Amahoro is one of the grassroots organizations supported by CHABA (children affected by HIV/AIDS) http://www.chabha.org. We have been invited to participate in a typical Saturday afternoon gathering.

CHABA chief operating officer David Louenguth explains the support CHABA has given to the well-established centers. "We pay for their health insurance," which in Rwanda’s universal health care system costs $2 a year. CHABA also assists with primary and secondary school fees and costs, offers life skills workshops and vocational training, provides micro-loans for starting businesses, and offers leadership training and opportunities for the members of the associations.

But on this last day of July the offering is more simple: unity.

Only a minutes of awkwardness separated the two groups of young people. Those moments passed and what followed was two hours of joy, acceptance, big wide grins, song, hugs and love.

"I saw the true innocence of how a kid is supposed to be and it made me happy," student traveler Ki-Yanna says in an after-event video session, noting the things that make these deeply afflicted youngsters happy have nothing to do with money. "These kids, they made fun out of the little things that they had, and each other."
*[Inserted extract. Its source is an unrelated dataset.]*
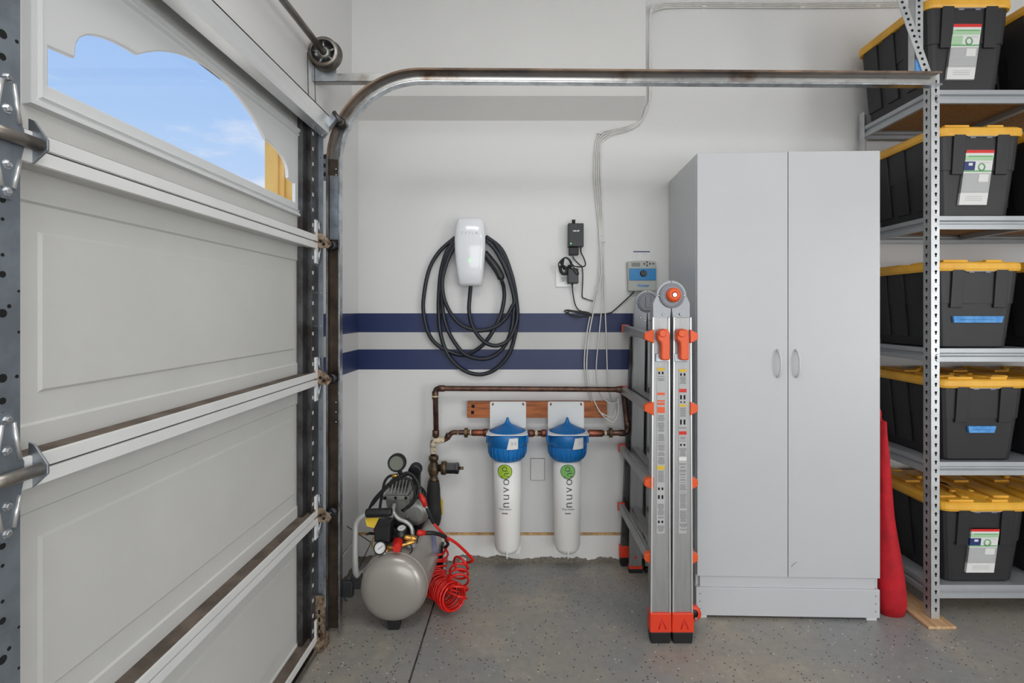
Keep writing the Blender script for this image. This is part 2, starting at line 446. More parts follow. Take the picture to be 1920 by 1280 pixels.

For V.I. traveler Sakile, it was the instant camaraderie. "It was amazing just to be able to throw ourselves in there and interact with everybody – I could not stop smiling."

As the 5 p.m. witching hour when all these newfound friends would disappear back into their homes drew nearer, the reluctance to bring this moment in time to an end was obvious as the hugs and goodbyes seemed to repeat and multiply.

E-mail addresses were exchanged along with the embraces. Any seeming differences, even the boundaries of language, had long since disappeared.

"The music was similar, the smiles were the same … no matter where you’re from a hug and a smile is the same. Love is love," notes Alexzandra, another of the 10 students whose dream to close the cultural gap while serving in a country so far away from their own, had just begun.